Cryptocurrency exchange Bitfinex never made public a confidential report that found its security lapses responsible for over 119,000 bitcoins stolen from the platform in August 2016, the Organized Crime and Corruption Reporting Project (OCCRP) reported on Thursday. The stolen BTCs, worth about $3.2 billion in today’s market, were priced at $71 million at the time.
OCCRP, a global network of investigative journalists, said it obtained a version of the secret report that says Bitfinex failed to execute operational, financial and technological controls recommended by its digital security partner Bitgo. The network said the report was commissioned by iFinex, the owner and operator of Bitfinex, and was produced by Canada-based blockchain services firm, Ledger Labs.
Giving further details, OCCRP said the report claims that Bitfinex deployed a security system that placed two of its three security keys with an administrator.
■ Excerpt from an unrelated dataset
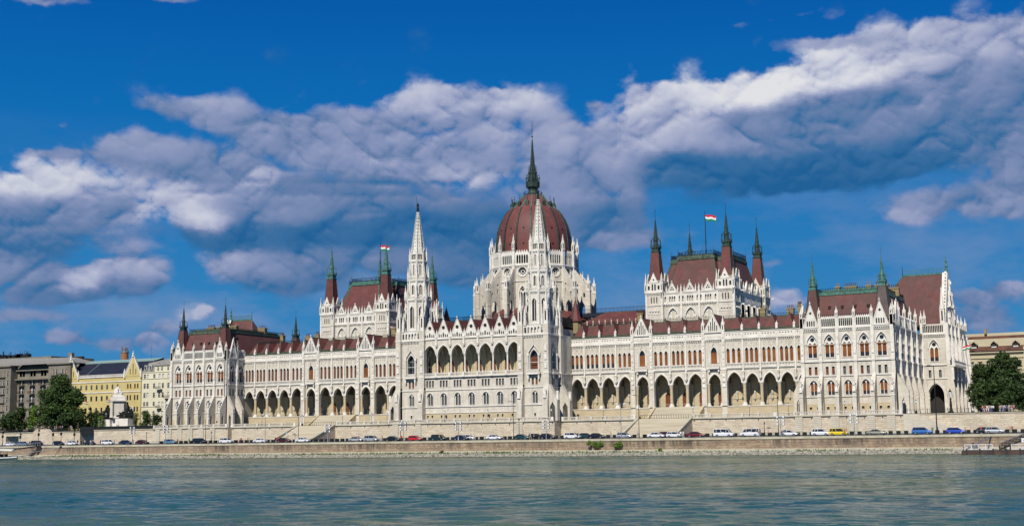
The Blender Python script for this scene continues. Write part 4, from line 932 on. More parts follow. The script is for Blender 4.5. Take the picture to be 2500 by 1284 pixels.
def build_tower(sg):
    s = sg; cx, cy = s*20.8, -2.3; mb = MB(); st, wh = 'limestone', 'white_stone'; H = 4.0
    faces = [F(cx, cy-H, 0), F(cx+H, cy, 90), F(cx-H, cy, -90)]
    for k, f in enumerate(faces):
        hs = [arch(0, 2.5, 20.3, 23.9, 26.0, 6)]
        if k == 0: hs += [rect(-.95, -.25, 16.0, 17.95), rect(.25, .95, 16.0, 17.95), arch(0, 1.9, 10.7, 13.0, 14.2, 5), rect(-.3, .3, 7.0, 7.9)]
        else: hs += [rect(-.8, -.2, 16.0, 17.9), rect(.2, .8, 16.0, 17.9)]
        f.plate(mb, rect(-H, H, G0, 30.3), hs, 0, .8, st)
        if k == 0: f.box(mb, -H, H, 6.2, 8.5, 0, .05, 'cream_stone') if False else None
        archivolt(f, mb, 0, 2.5, 23.9, 26.0, .22, -.02, .3, wh, 7, z0=20.3)
        for q in (-1, 1):
            mb.bar(f.P(q*1.95, 25.0, .4), f.P(0, 27.6, .4), .18, wh); mb.bar(f.P(q*1.75, 20.3, .45), f.P(q*1.75, 24.2, .45), .13, wh, 6); f.box(mb, q*1.75-.3, q*1.75+.3, 24.2, 25.0, .1, .7, wh)
        f.box(mb, -2.2, 2.2, 18.9, 19.2, 0, 1.1, wh); rail(f, mb, -2.1, 2.1, 19.2, 20.3, .8, 1.05)
        for q in (-1, 1): f.box(mb, q*1.7-.2, q*1.7+.2, 17.6, 18.9, 0, .9, 'carved_stone')
        for z, h, d in ((15.3, .24, .2), (10.3, .26, .24), (30.3, .4, .5), (22.4, .12, .1)): string(f, mb, -H, H, z, h, d)
        dentils(f, mb, -H+.6, H-.6, 29.6, 30.05, 0, .35, wh, .5, .26)
        # open gallery
        hs = [arch(-2.7+1.08*j, .68, 30.8, 32.1, 32.55, 3) for j in range(6)]
        f.plate(mb, rect(-H+.6, H-.6, 30.5, 33.0), hs, .3, .45, wh)
        dentils(f, mb, -H+.6, H-.6, 33.0, 33.35, -.1, .3, wh, .54, .26)
    mb.box(cx-H, cx+H, cy-H, cy+H, 30.2, 30.45, wh)
    # corner buttresses
    for qx in (-1, 1):
        for qy in (-1, 1):
            x, y = cx+qx*(H+.15), cy+qy*(H+.15)
            mb.box(x-.85, x+.85, y-.85, y+.85, 15.3, 33.2, st)
            mb.box(x-.95, x+.95, y-.95, y+.95, 30.1, 30.6, wh); mb.box(x-.95, x+.95, y-.95, y+.95, 19.0, 19.5, wh); mb.box(x-.95, x+.95, y-.95, y+.95, 15.1, 15.4, wh)
            if qy < 0:
                for z in (20.5, 23, 25.5): mb.box(x-.4, x+.4, y-1.05, y-.8, z, z+1.7, 'carved_stone')
                f = F(x, y, 0)
                f.profile(mb, -.85, .85, [(-.85, 16), (.85, 16), (1.9, 11.4), (1.9, G0), (-.85, G0)], st)
                mb.box(x-.5, x+.5, y-2.15, y-1.75, 12.0, 14.5, 'carved_stone'); mb.box(x-.95, x+.95, y-2.0, y, G0, 6.4, wh)
            f = F(x, y, 90*qx)
            if qx*s > 0:
                f.profile(mb, -.85, .85, [(-.85, 16), (.85, 16), (3.4, 11.4), (3.4, G0), (2.7, G0), (2.7, 9.6), (1.9, 10.9), (1.1, 9.6), (1.1, G0), (-.85, G0)], st)
                p = f.P(0, 12, 3.2); mb.box(p[0]-.35, p[0]+.35, p[1]-.35, p[1]+.35, 11.4, 14.0, 'carved_stone')
    # octagons
    def octo(z0, z1, r, lw, lz0, lza, par=True, ph=.9):
        ap = r*math.cos(PI/8); w = 2*r*math.sin(PI/8)
        for j in range(8):
            f = F(cx+ap*math.sin(j*PI/4), cy-ap*math.cos(j*PI/4), j*45)
            f.plate(mb, rect(-w/2, w/2, z0, z1), [arch(0, lw, lz0, lza-lw*.8, lza, 4)], 0, .35, wh)
            f.box(mb, -lw/2-.05, lw/2+.05, lz0, lza, -.5, -.45, 'opening_shade')
            f.box(mb, -.07, .07, lz0, lza-.2, -.3, -.15, wh)
            archivolt(f, mb, 0, lw, lza-lw*.8, lza, .16, -.02, .16, wh, 5, z0=lz0)
            string(f, mb, -w/2-.1, w/2+.1, z1, .4, .35, wh); dentils(f, mb, -w/2, w/2, z1-.55, z1-.2, 0, .25, wh, .42, .2)
            if par: rail(f, mb, -w/2-.12, w/2+.12, z1+.15, z1+.15+ph, .1, .32, wh, .4, .18)
            a = j*PI/4+PI/8; x, y = cx+r*math.sin(a), cy-r*math.cos(a)
            mb.lathe(x, y, [(z0, .34), (z1+.2, .34)], 6, wh)
    octo(30.4, 42.9, 3.85, 1.35, 34.3, 40.9); octo(43.1, 48.9, 3.1, .85, 44.6, 47.6); octo(49.0, 54.9, 2.55, .5, 50.6, 53.9, False)
    mb.box(min(s*19, s*25.4), max(s*19, s*25.4), 1.9, 9.2, G0, 30.0, st); string(F(s*25.4, 0, 90*s), mb, (2 if s > 0 else -9), (9 if s > 0 else -2), 19.3, .3, .25); mb.box(min(s*19, s*24.9), max(s*19, s*24.9), 2.0, 12, 30, 30.6, wh)
    mb.box(min(s*19, s*24.58), max(s*19, s*24.58), 9.2, 17, G0, 28.8, 'old_stone')
    tw = mb.build('front_tower', PR)
    f = faces[0]
    for k, f in enumerate(faces):
        window(f, 0, 20.3, 'lancet', 2.6, 5.7, tw, 'balcony_window', 3 if s < 0 else 1, d=-.35, zb=.66)
        for q in (-1, 1): window(f, q*.6 if k == 0 else q*.5, 16.0, 'square', .7, 1.95, tw, 'square_window', 1)
    f = faces[0]; window(f, 0, 10.7, 'twin', 1.9, 3.5, tw, 'arched_window', 3, lw=.7, lh=3.1, sp=.42, zs=2.3); window(f, 0, 7.0, 'square', .6, .9, tw, 'basement_window', 3)
    # corner pinnacles and flyers
    for qx in (-1, 1):
        for qy in (-1, 1):
            x, y = cx+qx*(H+.15), cy+qy*(H+.15)
            pinnacle(x, y, 33.2, 1.35, 10.6, tw, 'tower_pinnacle')
            for e in ((0, 1), (1, 0)):
                pinnacle(x+e[0]*qx*.0-e[0]*qx*1.4, y-e[1]*qy*1.4, 33.0, .7, 6.0, tw, 'tower_pinnacle')
            fl = MB(); p0 = Vector((x-qx*.4, y-qy*.4, 0)); p1 = Vector((cx+qx*2.6, cy+qy*2.6, 0))
            prev = None
            for i in range(9):
                t = i/8; P = p0.lerp(p1, t); z = 34.6+4.6*math.sin(t*PI/2); cur = (P.x, P.y, z)
                if prev: fl.bar(prev, cur, .28, wh); fl.bar((prev[0], prev[1], 36.3+3.6*(i-1)/8), (cur[0], cur[1], 36.3+3.6*i/8), .22, wh)
                prev = cur
            fl.build('flying_buttress', tw)
    for j in range(8):
        a = j*PI/4+PI/8
        for r, z, w, h in ((3.95, 43.2, .62, 4.6), (3.15, 49.1, .55, 4.6), (2.6, 55.0, .5, 4.4)):
            pinnacle(cx+r*math.sin(a), cy-r*math.cos(a), z, w, h, tw, 'tower_pinnacle', rz=a)
        for r, z, sc in ((3.75, 38.5, .8),): statue(F(cx+3.6*math.sin(a), cy-3.6*math.cos(a), math.degrees(a)), 0, 37.6, .3, tw, sc=.7)
    sp = MB()
    sp.lathe(cx, cy, [(54.9, 2.75), (55.3, 2.75), (55.3, 2.3), (57.0, 2.2), (57.0, 2.45), (57.3, 2.45), (57.3, 2.1)], 8, wh, a0=PI/8)
    sp.lathe(cx, cy, [(57.3, 2.05), (60.5, 1.62), (70.6, .22)], 8, wh, a0=PI/8)
    for j in range(8):
        a = PI/8+j*PI/4; n = 21
        for i in range(n):
            t = (i+.4)/n; z = 58.5+12*t; r = (2.05-(z-57.3)/3.2*.43) if z < 60.5 else 1.62-(z-60.5)/10.1*1.4
            x, y = cx+(r+.1)*math.cos(a), cy+(r+.1)*math.sin(a); k = .17*(1-.35*t); sp.box(x-k, x+k, y-k, y+k, z-.07, z+.16, wh)
        b = j*PI/4
        for i in range(9):
            z = 59.5+i*1.1; r = (1.62-(z-60.5)/10.1*1.4 if z > 60.5 else 1.75)*.925
            sp.box(cx+r*math.cos(b)-.07, cx+r*math.cos(b)+.07, cy+r*math.sin(b)-.07, cy+r*math.sin(b)+.07, z, z+.35, 'opening_shade')
        f = F(cx+2.35*math.cos(PI/8)*math.sin(b), cy-2.35*math.cos(PI/8)*math.cos(b), j*45)
        for q in (-.5, 0, .5): f.box(sp, q-.13, q+.13, 55.5, 56.8, -.12, .02, 'opening_shade')
        f.plate(sp, [(-.8, 57.2), (.8, 57.2), (0, 58.9)], [], .1, .2, wh, rim=True)
    sp.build('stone_spire', tw)
    fg = MB(); fg.lathe(cx, cy, [(70.5, .3), (70.8, .42), (71.0, .3), (71.6, .34), (72.3, .26), (72.8, .34), (73.1, .12), (73.3, .17), (73.6, .05)], 8, 'bronze'); fg.bar((cx-.45, cy, 71), (cx-.45, cy, 75.6), .05, 'bronze'); fg.bar((cx-.3, cy, 72.8), (cx-.45, cy, 72.2), .09, 'bronze')
    fg.build('statue', tw)
    return tw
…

The keys were required to conduct a significant operation on the exchange, including transferring bitcoins.
In addition, OCCRP noted that Bitfinex made the mistake of storing two of the three keys on a single device. However, it added that while it is not known if the device was compromised during the hack, access to it would give a hacker complete access to the crypto exchange’s internal system and ‘security tokens’.
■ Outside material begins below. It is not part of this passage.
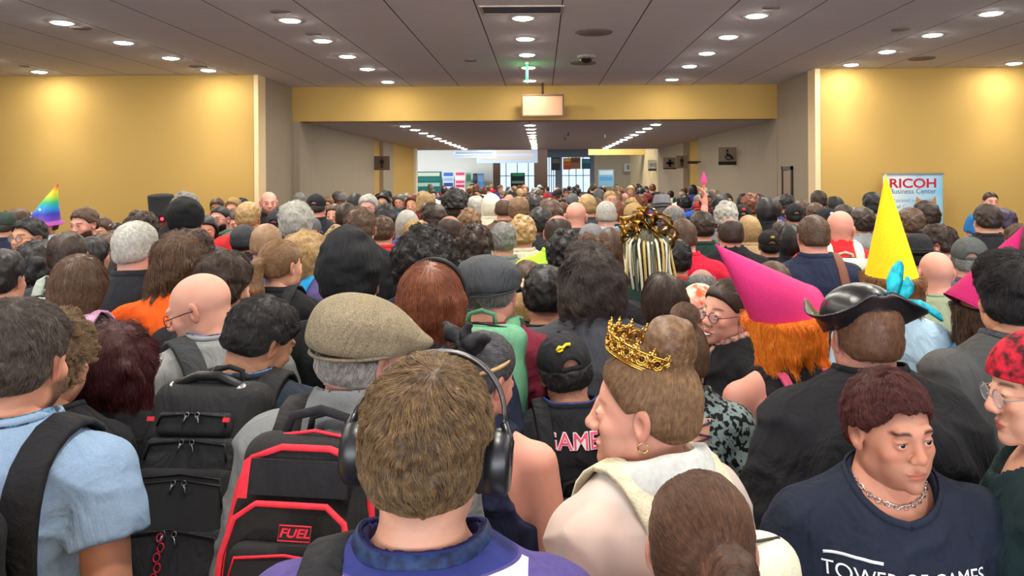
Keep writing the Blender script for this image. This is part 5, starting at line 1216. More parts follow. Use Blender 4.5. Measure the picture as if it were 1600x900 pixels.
# --- big man with shaggy dark hair
h = person('broad man with shaggy dark shoulder-length hair and charcoal tee, mid crowd', 924, 384, 2.65, 0, (0, 4, 0), 'fair', ('shag', ((30, 24, 22), (88, 74, 66))), ('tee', (68, 70, 78)), res=.004, sres=.009, strands=9800, sr=.0005, g=1.22, sw=.21, ha=dict(L=.11))
# --- bun woman with animal print dress
ANIMAL = mat((132, 150, 150), .85, 'cloth', (22, 22, 26), 55, 0)
for n_ in ANIMAL.node_tree.nodes:
    if n_.bl_idname == 'ShaderNodeMapRange': n_.inputs[1].default_value = .50; n_.inputs[2].default_value = .53
h = person('woman with brown topknot bun and animal print dress laced across her back', 1062, 500, 2.28, -8, (14, -2, 0), 'fair', ('updo', 'brown'), ('tee', 'grey'), fem=True, res=.004, sres=.009, strands=7699, sr=.0004, topmat=ANIMAL, neck=.078, sw=.165, g=1.12, ha=dict(bun=(0, -.05, .15), br=.042))
lc = MB(); f_ = h['shirt_f']
def onback(x, z, lift=.003):
    p = march(f_, (x, -.4, z), (x, .0, z), 120); return p + Vector((0, -lift, 0))
bp_ = MB(); v = []; 
for i in range(9):
    for j in range(9): x = -.085 + .17 * j / 8; z = 1.46 - .20 * i / 8; k = 1 - .45 * i / 8; v.append(onback(x * k, z, .0015))
bp_.add(v, [(i * 9 + j, i * 9 + j + 1, (i + 1) * 9 + j + 1, (i + 1) * 9 + j) for i in range(8) for j in range(8)]).build('open_back', skin_mat(SKIN['fair']), h['root'])
for i in range(5):
    z = 1.45 - .042 * i; k = .085 * (1 - .09 * i)
    lc.tube([onback(-k + 2 * k * t, z - .04 * t, .005) for t in np.linspace(0, 1, 8)], .003, 6).tube([onback(k - 2 * k * t, z - .04 * t, .005) for t in np.linspace(0, 1, 8)], .003, 6)
lc.build('lacing', mat((92, 62, 84), .6, 'cloth'), h['root'])
# --- pink cone hat with orange hair
h = person('woman in a tall hot pink cone hat with long wavy orange hair', 1220, 452, 2.36, 14, (8, 2, -10), 'pink', ('wavy', ((232, 100, 12), (255, 176, 56))), ('tank', (30, 28, 34)), fem=True, res=.004, sres=.009, strands=14000, sr=.0005, near=True, ha=dict(L=.34), sw=.175, g=1.15,
           hat=('cone', mat((236, 60, 128), .75, 'felt', (222, 50, 118), 300, .3), dict(ht=.40, r=.122, tilt=(8, -42), z0=.02)))
backpack(h, 'small glossy pink backpack below the long orange hair', (226, 90, 130), w=.20, ht=.22, dp=.10, z=1.27, pockets=False, sx=.07, sw_=.03)
# --- smiling woman
SUIT = 'black'
h = person('smiling woman with glasses and dark hair pulled back, black jacket, patterned lanyard', 1134, 437, 2.75, 122, (0, 2, -6), (216, 170, 148), ('tail', 'dbrown'), ('jacket', 'black'), fem=True, eye=True, res=.0026, sres=.009, strands=6300, sr=.0004, near=True, specs=(96, 52, 66), brow=.9, hood=False)
child_head(h, MB().tube([(-.017, .0955, -.0655), (-.008, .100, -.069), (0, .1015, -.070), (.008, .100, -.069), (.017, .0955, -.0655)], [.001, .0035, .0042, .0035, .001], 8), 'teeth', mat((244, 240, 234), .3, 'tooth'))
child_head(h, MB().sphere((-.081, -.004, -.052), (.006, .006, .009), 10, 6), 'earring', mat((222, 110, 110), .3, 'plastic'))
child_head(h, MB().sphere((.081, -.004, -.052), (.006, .006, .009), 10, 6), 'earring', mat((222, 110, 110), .3, 'plastic'))
lanyard(h, (200, 150, 130), (40, 50, 60), z=1.49, r=.09)
# --- right side
h = person('man with thick black hair and dark grey tee seen from behind, right edge', 1578, 392, 2.3, 4, (-8, 0, 0), 'olive', ('bushy', 'black'), ('tee', (82, 82, 82)), res=.0035, sres=.008, strands=9800, sr=.0004, g=1.15, sw=.2)
lanyard(h, (24, 26, 32), (60, 60, 70), z=1.49, r=.09)
h = person('woman at right edge in red bandana and glasses with dark green ruffled top', 1622, 520, 1.62, 62, (20, 8, 0), 'fair', ('long', 'dbrown'), ('long', (24, 44, 46)), fem=True, res=.0035, sres=.008, strands=6300, sr=.0004, specs=(150, 140, 140), neck=.12, ha=dict(L=.26, zm=.035))
BAND = mat((206, 24, 50), .8, 'cloth', (60, 14, 22), 40); 
link('bandana', sdfmesh(lambda P: smax(smax(ell(P, (0, -.015, .034), (.092, .114, .102)), .022 - P[:, 2] - P[:, 1] * -.25, .004), -ell(P, (0, -.015, .034), (.080, .10, .09)), .004), (-.11, -.14, -.02), (.11, .12, .15), .004), BAND, h['root'], h['H'])
h = person('woman in a tall yellow felt cone hat with long brown hair and pale blue top', 1390, 400, 3.05, -6, (0, 0, 0), 'fair', ('wavy', ((96, 62, 38), (176, 124, 78))), ('tee', (176, 206, 226)), fem=True, res=.0045, strands=6300, sr=.0006, hat=('cone', mat((250, 222, 30), .8, 'felt', (240, 208, 24), 200, .3), dict(ht=.43, r=.105, tilt=(4, -4), z0=.035)), ha=dict(L=.36))
h = person('person in a magenta cone hat leaning right behind the black-haired man', 1530, 448, 2.95, -4, (0, 0, 0), 'fair', ('wavy', 'brown'), ('tee', (120, 170, 220)), fem=True, res=.005, strands=2800, sr=.0006, hat=('cone', mat((178, 24, 96), .85, 'felt', (160, 20, 86), 200, .3), dict(ht=.40, r=.125, tilt=(0, 30), z0=.03)), ha=dict(L=.22))
h = person('bald man with sage green shirt and black cord, left of the magenta hat', 1461, 394, 3.7, 0, (-4, 0, 0), 'pink', None, ('tee', (150, 160, 130)), res=.004, shorn=.12, hname=((150, 130, 110), (170, 150, 130)), strands=0)
# corner of a yellow garment at the bottom left
h = person('person in a bright yellow top, only a shoulder in the bottom left corner', -150, 615, 1.0, 0, (0, 0, 0), 'fair', ('short', 'brown'), ('tee', (250, 200, 20)), res=.006, sres=.010, fem=True)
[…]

"Other basic security measures were also absent, including the logging of server activity outside of the server itself," OCCRP wrote in its report, adding that the 'withdrawal whitelist', a security component that enables cryptocurrency transfers to verified addresses, was also unavailable.
Additionally, the journalism network said the confidential report suggested that the hack was probably organized from Poland, going by a detailed examination of the source Internet Protocol address.
Bitfinex Slams OCCRP Report
As reported, Bitfinex told OCCRP that Ledger Labs’ analysis in the report was “incomplete" and “incorrect.” On top of that, the network quoted Bitfinex as saying there was “evidence of negligence…on the part of other counterparties that led to the hack.”
In an undated statement published on its website, Bitfinex also reiterated these points, noting that “assertions made by the OCCRP are factually incorrect." Moreover, the crypto exchange criticised a report on the issue published by Wired whose journalist worked on the report with the OCCRP.
“Bitfinex refutes the findings of the OCCRP,” said the digital exchange operator. “As is well known, there is an investigation being conducted by authorities into the 2016 hack, with which Bitfinex has collaborated and shared information over many years.”
Also, Bitfinex said it will provide full details on the case when investigations are completed, noting that: “to make any comments before the investigation into the breach is concluded would be inappropriate.”
United States Charges Two Suspects
Meanwhile, while the Bitfinex hacker remains at large, US prosecutors in February last year charged an American couple for trying to launder roughly $4.5 billion in cryptocurrency linked to the 2016 hack. The US Department of Justice (DOJ) in a statement said the government seized more than 94,000 bitcoins connected to the attack from the couple, Ilya Lichtenstein and Heather Morgan. The bitcoins were worth over $3.6 billion at the time.
Furthermore, the prosecutor noted that the BTCs stolen from Bitfinex through over 2,000 unauthorized transactions were sent to a crypto wallet under Lichtenstein’s control. The OCCRP reported that the couple pleaded not guilty and is awaiting trial.
“Over the last five years, approximately 25,000 of those stolen bitcoins were transferred out of Lichtenstein’s wallet via a complicated money laundering process that ended with some of the stolen funds being deposited into financial accounts controlled by Lichtenstein and Morgan,” the DOJ explained. “The remainder of the stolen funds, comprising more than 94,000 bitcoins, remained in the wallet used to receive and store the illegal proceeds from the hack,” it added.